Wednesday, July 17, 2024

The Island of Faith and Lies

Catriona Ward, Little Eve

On a tiny Scottish island forgotten in the backwash of World War I, a strange prophecy has come to fruition. Five people and a horse lie dead, and a 5000-year-old megalith has fallen over. This was the final act needed to purge the world and bring The Adder into the world, purging corrupt humanity. So what exactly happened here? How did one teenage girl cause so much death and destruction? And where, exactly, is The Adder?

This, Catriona Ward’s second novel, debuted in Britain in 2018, but didn’t receive an American release for years. Only after some of Ward’s latter novels, particularly The Last House on Needless Street, garnered American acclaim did anyone think readers across the pond would appreciate this novel. Having read it, I understand why publishers would’ve assumed a limited Yankee Doodle audience: it’s almost aggressively British. Yet I think that only increases this book’s American appeal.

The laird of Altnaharra, one John Bearings—identified throughout almost exclusively as “Uncle”—believes himself a messiah. He receives visions from his snake, Hercules. He has formed a doomsday redoubt inside his ancestral castle, comprised of two common-law wives and four foundling children. He forces everyone else to live austere vegetarian lives (while he indulges in beef and gravy), and performs periodic tests to determine which of his children will become the harbinger of his snake cult.

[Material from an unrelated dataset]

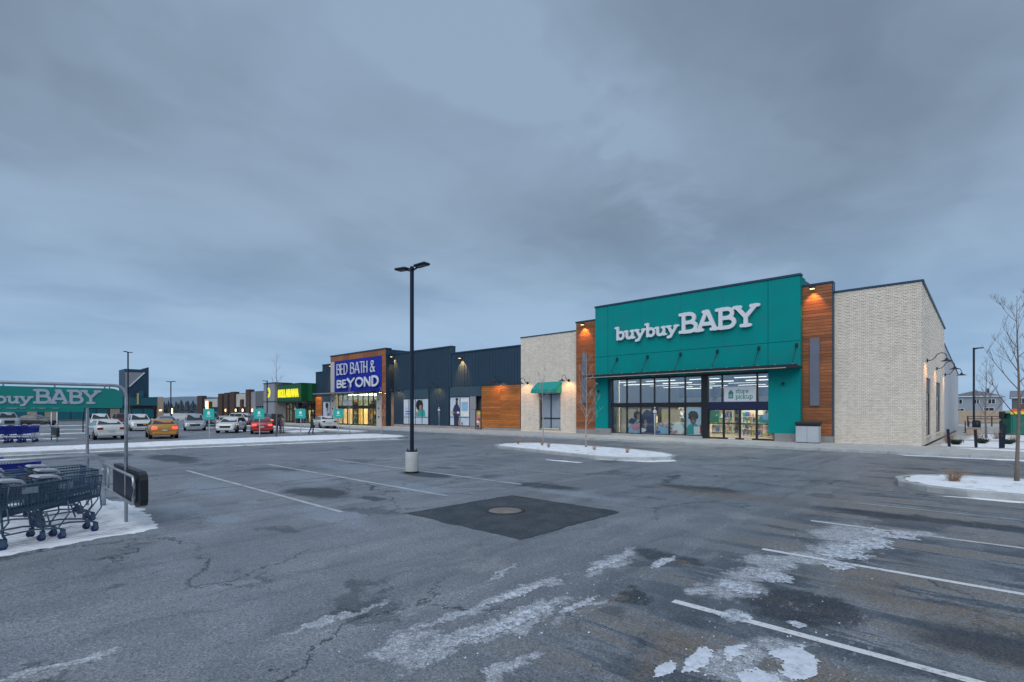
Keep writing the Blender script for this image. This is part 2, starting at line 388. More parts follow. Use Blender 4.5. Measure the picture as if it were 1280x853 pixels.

If this sounds like a frenetic mix of The Handmaid’s Tale and The Wicker Man, I won’t disagree. Ward channels a specific kind of apocalyptic fear, not of the world ending, but of unhinged people awaiting that end. The castle teems with caverns, hidden rooms, and labyrinthine hallways, the lifeblood of gothic horror. As in the best gothics, supernatural occurrences have become seemingly common, but we must wonder how supernatural they really are.

Trapped inside the Altnaharra castle, Uncle enforces capricious discipline, while his children adapt themselves to appease his moods. The war-ravaged outside world is too busy to interfere, so Uncle’s religion becomes ingrown, consuming the children. Teenaged Evelyn particularly struggles with Uncle. She wants his approval, and campaigns to be named his successor; but she also can’t help seeing how manifestly corrupt Uncle has become. Her attempts to escape only make her situation worse.

Catriona Ward

Ward starts her narrative at its conclusion, as the rural villagers living in Altnaharra’s shadow discover the bloodbath. What actually happened unfolds only in flashback, as the massacre’s only survivor dribbles out information sparingly. While the villagers seek pat answers and want to close the coroner’s inquest quickly, the few facts we receive only make things muddier. This is only made worse when it becomes clear that Evelyn has buried key facts, and Dinah, the only survivor, is lying.

It probably comes as no surprise to readers of horror literature that, the more thoroughly we believe something on Page One, the more surely we’ll see that belief shattered. Ward’s other novels have shown her ability to cantilever multiple twists. We attempt to predict what surprises Ward will throw our way, because horror literature since the late 1990s has trained us to watch for rug-pulls in Act III. Ward knows this, and her twists are truly surprising to today’s jaded audiences.

What, Ward asks us, makes a family? Uncle chose his two wives and four children because he needs adulation. He maintains their loyalty, not through love and devotion, but through caprice and Crowleyist woo-woo. Uncle’s wives have differing reactions to his ministrations, and their responses reflect traditions of Jungian psychology. But Uncle’s children choose not to escape, even when opportunities arise, because Uncle’s violent whimsy is all they know. They have no survival skills without him.

This novel also uses themes of religion as a shared activity. Uncle leads his apocalyptic cult unilaterally; he alone receives revelations from The Adder, and dispenses justice that might be god-given, or might be arbitrary. Religion holds Uncle’s ramshackle family together, but it also creates divisions, as cult members try to determine who’s blessed or damned. Capital-T Truth comes from Uncle alone, and his motivations are hardly beyond question.

Ward cultivates fear, not through monsters and blood—despite kicking off the story with a crime scene, Ward uses violence so sparingly that, when it does happen, it’s even more shocking—but through misdirection and claustrophobia. Our narrators lie because lying is the only language they know. The outside world of objective truth and information only confuses them. We see the world through their eyes, and what we see is truly terrifying.